Here are some of the main security considerations to keep in mind when using this module:

  1. Encryption in transit
  2. Encryption at rest
  3. Dedicated instances
  4. Security groups
  5. SSH access

Encryption in transit

Couchbase can encrypt all of its network traffic. For instructions on enabling network encryption, have a look at the encryption on the wire documentation.

Encryption at rest

The EC2 Instances in the cluster can store their data in one of two locations:

  • An EBS Volume, if you enable it with this module. Set the ebs_volume_encrypted parameter to true to enable encryption for the EBS volume.

  • The root volume. To encrypt the root volume, you must encrypt your AMI. If you're creating the AMI using Packer (e.g. as shown in the couchbase-ami example), you need to set the encrypt_boot parameter to true.

Dedicated instances

If you wish to use dedicated instances, you can set the tenancy parameter to "dedicated" in this module.

Security groups

This module attaches a security group to each EC2 Instance that allows inbound requests as follows:

  • SSH: For the SSH port (default: 22), you can use the allowed_ssh_cidr_blocks parameter to control the list of
    CIDR blocks that will be allowed access. You can use the allowed_inbound_ssh_security_group_ids parameter to control the list of source Security Groups that will be allowed access.

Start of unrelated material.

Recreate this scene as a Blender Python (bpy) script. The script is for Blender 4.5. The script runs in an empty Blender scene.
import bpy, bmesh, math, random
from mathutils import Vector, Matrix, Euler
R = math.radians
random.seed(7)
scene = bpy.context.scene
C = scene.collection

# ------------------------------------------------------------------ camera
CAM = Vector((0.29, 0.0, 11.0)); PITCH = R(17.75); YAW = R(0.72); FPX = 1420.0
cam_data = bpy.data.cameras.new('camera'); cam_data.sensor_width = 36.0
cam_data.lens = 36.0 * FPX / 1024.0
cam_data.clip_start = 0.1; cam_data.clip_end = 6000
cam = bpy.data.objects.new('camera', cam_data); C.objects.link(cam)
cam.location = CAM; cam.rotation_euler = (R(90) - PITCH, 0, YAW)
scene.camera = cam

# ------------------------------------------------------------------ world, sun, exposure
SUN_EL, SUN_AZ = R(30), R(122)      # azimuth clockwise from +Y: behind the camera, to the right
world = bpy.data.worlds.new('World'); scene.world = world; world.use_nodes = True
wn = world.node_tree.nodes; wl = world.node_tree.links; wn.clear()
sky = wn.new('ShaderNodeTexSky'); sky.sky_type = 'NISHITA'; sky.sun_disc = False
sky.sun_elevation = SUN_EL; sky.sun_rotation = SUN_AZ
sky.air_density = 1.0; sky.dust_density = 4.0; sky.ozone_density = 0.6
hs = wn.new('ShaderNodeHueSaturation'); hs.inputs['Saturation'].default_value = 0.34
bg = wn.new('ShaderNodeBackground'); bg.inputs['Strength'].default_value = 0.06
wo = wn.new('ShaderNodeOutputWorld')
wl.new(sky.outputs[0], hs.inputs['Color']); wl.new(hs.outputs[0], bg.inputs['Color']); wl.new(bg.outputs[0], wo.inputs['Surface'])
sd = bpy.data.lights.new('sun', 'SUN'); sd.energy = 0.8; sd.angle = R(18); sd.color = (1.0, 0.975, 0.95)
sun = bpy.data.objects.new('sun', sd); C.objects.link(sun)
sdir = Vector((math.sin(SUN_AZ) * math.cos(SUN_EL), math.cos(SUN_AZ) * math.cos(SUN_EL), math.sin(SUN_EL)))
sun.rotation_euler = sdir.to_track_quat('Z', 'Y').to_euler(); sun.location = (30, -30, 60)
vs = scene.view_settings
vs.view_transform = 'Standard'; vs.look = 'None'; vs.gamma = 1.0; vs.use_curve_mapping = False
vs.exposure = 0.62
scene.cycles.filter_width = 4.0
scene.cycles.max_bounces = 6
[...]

The ID of the security group is exported as an output variable, which you can use with the couchbase-server-security-group-rules and sync-gateway-security-group-rules modules to open up all the ports necessary for Couchbase and Sync Gateway.

SSH access

You can associate an EC2 Key Pair with each of the EC2 Instances in this cluster by specifying the Key Pair's name in the ssh_key_name variable. If you don't want to associate a Key Pair with these servers, set ssh_key_name to an empty string.